Material:

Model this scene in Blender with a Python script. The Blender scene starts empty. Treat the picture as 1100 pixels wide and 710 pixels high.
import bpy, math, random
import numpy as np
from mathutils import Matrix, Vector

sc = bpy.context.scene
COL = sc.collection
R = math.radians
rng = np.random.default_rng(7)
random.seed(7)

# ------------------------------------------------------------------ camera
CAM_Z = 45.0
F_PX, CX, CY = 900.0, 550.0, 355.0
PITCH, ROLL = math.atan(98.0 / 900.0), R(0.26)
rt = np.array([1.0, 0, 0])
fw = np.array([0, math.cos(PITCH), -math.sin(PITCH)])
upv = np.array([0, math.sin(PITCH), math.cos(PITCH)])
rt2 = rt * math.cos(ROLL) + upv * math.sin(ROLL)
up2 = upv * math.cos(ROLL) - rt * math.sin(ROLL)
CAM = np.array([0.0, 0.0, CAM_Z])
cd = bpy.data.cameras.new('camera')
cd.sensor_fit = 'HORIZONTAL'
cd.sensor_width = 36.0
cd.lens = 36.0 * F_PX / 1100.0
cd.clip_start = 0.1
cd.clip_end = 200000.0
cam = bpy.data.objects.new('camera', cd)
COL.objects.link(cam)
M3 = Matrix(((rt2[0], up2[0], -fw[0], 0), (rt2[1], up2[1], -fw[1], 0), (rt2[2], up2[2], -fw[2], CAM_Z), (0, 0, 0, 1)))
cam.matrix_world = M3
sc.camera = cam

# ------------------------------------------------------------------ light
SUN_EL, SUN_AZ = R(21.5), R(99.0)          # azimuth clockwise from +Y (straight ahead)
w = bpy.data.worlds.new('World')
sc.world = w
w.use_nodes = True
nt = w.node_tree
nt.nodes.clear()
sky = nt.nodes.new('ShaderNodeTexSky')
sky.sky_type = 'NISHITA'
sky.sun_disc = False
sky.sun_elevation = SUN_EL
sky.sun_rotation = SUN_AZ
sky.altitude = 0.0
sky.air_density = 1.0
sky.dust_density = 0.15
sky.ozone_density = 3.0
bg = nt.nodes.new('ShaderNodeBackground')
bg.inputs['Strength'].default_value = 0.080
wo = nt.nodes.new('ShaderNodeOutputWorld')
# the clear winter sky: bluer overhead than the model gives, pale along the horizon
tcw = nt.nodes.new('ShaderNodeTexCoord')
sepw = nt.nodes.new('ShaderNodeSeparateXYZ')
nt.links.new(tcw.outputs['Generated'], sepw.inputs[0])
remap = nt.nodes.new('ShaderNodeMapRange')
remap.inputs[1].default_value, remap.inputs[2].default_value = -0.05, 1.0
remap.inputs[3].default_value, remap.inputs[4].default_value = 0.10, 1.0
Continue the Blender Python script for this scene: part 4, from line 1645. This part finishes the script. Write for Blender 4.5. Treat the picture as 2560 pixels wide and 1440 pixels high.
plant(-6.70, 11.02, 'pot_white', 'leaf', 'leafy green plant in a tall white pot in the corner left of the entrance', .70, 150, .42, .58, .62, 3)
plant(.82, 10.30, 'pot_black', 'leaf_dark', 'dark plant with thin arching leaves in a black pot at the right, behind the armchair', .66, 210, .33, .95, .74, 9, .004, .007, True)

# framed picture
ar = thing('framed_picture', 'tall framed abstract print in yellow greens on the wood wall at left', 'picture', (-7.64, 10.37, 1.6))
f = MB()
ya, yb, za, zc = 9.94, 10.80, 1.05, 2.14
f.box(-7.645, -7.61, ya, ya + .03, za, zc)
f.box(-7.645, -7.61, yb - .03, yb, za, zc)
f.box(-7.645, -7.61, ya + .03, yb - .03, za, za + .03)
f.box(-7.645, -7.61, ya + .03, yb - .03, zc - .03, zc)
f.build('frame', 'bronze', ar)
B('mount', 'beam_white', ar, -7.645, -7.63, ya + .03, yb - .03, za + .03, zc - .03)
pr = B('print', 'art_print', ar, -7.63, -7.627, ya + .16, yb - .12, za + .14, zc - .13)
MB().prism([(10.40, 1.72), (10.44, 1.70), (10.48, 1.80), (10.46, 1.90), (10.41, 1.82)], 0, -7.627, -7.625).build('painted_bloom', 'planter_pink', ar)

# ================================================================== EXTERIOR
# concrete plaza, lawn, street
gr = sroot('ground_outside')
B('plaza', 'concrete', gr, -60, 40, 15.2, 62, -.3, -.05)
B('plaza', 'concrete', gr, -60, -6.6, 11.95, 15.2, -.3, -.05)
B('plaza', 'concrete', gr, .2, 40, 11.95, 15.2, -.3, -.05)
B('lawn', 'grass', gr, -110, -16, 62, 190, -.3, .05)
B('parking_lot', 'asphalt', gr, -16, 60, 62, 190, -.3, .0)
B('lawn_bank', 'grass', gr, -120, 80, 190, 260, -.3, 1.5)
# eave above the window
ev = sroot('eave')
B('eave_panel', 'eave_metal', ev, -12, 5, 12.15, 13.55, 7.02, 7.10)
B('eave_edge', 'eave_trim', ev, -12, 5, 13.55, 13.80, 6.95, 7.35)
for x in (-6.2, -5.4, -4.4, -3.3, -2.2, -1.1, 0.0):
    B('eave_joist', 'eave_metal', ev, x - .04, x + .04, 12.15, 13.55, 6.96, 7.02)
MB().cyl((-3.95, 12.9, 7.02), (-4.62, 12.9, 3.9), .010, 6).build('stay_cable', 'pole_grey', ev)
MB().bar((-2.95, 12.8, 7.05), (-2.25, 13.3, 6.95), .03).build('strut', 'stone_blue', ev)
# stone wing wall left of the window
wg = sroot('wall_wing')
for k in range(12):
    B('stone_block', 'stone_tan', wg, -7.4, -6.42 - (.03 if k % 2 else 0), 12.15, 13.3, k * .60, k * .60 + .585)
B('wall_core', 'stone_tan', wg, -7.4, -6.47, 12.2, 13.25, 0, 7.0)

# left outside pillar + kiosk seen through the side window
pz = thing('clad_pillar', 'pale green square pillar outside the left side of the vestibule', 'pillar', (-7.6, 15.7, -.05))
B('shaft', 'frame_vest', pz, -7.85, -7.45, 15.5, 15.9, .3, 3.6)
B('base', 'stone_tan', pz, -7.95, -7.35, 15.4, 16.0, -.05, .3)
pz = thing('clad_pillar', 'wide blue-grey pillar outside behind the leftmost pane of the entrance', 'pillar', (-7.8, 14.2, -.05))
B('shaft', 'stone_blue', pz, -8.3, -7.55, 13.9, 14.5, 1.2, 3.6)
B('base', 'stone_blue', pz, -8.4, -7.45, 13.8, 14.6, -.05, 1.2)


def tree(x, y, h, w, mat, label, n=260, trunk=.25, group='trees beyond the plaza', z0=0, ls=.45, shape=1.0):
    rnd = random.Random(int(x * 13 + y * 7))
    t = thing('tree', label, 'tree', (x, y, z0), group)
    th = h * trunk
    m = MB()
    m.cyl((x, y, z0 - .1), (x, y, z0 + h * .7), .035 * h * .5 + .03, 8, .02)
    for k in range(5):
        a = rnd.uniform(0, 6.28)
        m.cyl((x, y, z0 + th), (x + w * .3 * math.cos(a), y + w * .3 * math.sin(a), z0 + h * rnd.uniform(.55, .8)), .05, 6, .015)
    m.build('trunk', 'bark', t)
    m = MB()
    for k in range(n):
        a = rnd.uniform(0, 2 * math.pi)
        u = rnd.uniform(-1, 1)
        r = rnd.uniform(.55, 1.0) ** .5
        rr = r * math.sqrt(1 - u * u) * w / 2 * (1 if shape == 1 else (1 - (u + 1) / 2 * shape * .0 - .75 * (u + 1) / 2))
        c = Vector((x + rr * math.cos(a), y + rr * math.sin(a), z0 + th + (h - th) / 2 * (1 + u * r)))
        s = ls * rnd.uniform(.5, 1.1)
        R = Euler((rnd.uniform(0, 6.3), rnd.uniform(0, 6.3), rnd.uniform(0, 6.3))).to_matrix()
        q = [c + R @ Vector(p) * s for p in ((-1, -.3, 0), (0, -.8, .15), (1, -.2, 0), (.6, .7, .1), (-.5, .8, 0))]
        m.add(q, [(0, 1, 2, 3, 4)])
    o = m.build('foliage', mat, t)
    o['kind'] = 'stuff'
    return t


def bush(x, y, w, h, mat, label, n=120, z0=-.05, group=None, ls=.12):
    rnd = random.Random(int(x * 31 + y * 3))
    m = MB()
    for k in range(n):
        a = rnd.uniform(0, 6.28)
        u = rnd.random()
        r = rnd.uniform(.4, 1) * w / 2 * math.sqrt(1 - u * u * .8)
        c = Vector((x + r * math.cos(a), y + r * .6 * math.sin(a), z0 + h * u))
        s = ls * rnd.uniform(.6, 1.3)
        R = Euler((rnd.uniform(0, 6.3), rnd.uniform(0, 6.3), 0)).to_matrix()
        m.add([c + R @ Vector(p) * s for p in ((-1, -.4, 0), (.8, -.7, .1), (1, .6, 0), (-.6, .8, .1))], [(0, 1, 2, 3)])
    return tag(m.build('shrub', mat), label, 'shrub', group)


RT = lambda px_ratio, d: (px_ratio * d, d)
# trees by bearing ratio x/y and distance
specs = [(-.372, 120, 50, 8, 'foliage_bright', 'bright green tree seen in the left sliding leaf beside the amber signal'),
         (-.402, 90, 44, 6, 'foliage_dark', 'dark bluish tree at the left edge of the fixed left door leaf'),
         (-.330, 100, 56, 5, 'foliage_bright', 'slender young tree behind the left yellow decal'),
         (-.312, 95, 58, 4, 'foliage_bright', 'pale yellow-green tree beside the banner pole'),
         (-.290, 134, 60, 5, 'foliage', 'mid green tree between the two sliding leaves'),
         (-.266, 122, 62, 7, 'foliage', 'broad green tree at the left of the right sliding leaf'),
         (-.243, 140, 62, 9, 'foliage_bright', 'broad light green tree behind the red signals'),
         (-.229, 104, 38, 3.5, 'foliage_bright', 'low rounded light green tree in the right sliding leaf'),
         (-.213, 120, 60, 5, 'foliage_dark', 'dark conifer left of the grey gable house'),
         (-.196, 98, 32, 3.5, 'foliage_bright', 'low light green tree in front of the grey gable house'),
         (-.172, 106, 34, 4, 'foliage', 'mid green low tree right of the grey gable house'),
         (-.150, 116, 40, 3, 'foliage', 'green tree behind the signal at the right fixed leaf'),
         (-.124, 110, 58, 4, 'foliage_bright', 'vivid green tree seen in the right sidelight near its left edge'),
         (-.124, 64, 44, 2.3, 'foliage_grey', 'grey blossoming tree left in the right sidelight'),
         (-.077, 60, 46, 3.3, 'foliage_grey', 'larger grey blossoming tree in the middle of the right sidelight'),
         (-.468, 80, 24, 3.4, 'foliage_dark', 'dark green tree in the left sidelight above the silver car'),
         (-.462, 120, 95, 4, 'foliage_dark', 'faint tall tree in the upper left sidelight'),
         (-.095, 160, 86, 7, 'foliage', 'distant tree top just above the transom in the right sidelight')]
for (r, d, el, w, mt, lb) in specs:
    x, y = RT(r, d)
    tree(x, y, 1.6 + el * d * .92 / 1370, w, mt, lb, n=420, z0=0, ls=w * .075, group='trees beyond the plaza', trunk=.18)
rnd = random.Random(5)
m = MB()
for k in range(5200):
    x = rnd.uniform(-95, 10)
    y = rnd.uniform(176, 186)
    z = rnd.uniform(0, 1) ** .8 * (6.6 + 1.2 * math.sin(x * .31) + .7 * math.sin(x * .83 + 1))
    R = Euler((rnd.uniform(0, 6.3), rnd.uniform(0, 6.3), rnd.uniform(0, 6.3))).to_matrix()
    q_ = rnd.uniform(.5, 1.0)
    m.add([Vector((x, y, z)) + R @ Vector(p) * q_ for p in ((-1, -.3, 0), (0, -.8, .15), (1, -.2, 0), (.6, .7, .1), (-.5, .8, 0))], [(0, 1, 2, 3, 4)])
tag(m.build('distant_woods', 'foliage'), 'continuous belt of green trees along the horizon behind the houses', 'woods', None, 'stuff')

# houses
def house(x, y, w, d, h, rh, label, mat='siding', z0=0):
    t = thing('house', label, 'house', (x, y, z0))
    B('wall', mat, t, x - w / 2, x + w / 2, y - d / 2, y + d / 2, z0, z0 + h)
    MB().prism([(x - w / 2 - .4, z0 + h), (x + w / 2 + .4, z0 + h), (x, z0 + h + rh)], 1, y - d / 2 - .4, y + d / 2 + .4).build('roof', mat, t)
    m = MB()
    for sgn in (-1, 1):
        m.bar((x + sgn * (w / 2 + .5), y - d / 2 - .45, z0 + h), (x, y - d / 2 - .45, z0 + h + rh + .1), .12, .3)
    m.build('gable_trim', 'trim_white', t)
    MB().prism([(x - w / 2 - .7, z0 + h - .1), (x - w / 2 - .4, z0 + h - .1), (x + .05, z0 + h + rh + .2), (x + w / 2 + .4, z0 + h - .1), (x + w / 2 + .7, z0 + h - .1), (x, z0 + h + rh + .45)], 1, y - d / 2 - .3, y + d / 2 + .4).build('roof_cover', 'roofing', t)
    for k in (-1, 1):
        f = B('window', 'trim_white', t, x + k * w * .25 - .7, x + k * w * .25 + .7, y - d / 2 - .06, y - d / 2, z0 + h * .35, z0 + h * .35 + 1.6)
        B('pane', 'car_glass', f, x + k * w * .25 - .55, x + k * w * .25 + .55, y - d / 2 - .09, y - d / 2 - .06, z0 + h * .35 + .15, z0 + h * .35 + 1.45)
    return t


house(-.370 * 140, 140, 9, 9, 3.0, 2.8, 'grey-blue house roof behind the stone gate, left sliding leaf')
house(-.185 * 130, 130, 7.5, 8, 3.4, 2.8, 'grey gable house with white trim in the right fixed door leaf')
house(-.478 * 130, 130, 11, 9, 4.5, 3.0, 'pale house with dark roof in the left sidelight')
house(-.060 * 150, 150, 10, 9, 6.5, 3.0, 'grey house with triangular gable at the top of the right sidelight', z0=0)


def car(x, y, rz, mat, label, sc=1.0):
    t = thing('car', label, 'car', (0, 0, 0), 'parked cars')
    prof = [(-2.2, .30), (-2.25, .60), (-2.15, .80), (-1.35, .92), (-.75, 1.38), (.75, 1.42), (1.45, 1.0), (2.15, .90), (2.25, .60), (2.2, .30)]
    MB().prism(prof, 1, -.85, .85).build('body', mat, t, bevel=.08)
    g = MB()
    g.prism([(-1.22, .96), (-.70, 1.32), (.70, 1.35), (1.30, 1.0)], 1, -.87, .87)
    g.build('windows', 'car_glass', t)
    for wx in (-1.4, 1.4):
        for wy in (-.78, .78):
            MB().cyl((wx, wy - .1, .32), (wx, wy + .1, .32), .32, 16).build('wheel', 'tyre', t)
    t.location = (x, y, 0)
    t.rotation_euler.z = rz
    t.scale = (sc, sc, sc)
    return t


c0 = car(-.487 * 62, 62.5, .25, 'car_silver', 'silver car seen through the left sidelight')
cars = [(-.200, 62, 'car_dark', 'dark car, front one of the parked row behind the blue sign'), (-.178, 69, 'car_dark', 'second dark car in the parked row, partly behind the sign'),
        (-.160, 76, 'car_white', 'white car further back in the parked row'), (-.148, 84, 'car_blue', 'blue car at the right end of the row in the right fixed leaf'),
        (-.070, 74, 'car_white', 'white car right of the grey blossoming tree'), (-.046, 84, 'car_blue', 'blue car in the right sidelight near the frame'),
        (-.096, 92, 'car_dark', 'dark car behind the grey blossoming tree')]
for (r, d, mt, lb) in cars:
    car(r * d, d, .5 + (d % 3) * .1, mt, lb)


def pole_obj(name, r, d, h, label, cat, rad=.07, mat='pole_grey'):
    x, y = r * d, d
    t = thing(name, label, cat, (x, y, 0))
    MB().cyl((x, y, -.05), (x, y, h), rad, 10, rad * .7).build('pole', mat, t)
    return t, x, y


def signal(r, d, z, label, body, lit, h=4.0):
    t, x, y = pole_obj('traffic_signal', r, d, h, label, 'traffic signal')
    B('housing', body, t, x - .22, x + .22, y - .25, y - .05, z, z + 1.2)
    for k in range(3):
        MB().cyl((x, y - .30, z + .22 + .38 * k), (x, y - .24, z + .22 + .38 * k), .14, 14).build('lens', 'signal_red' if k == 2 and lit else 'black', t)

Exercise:
State the number of lines that contain the string "scene", with no other words.

Worked solution:
3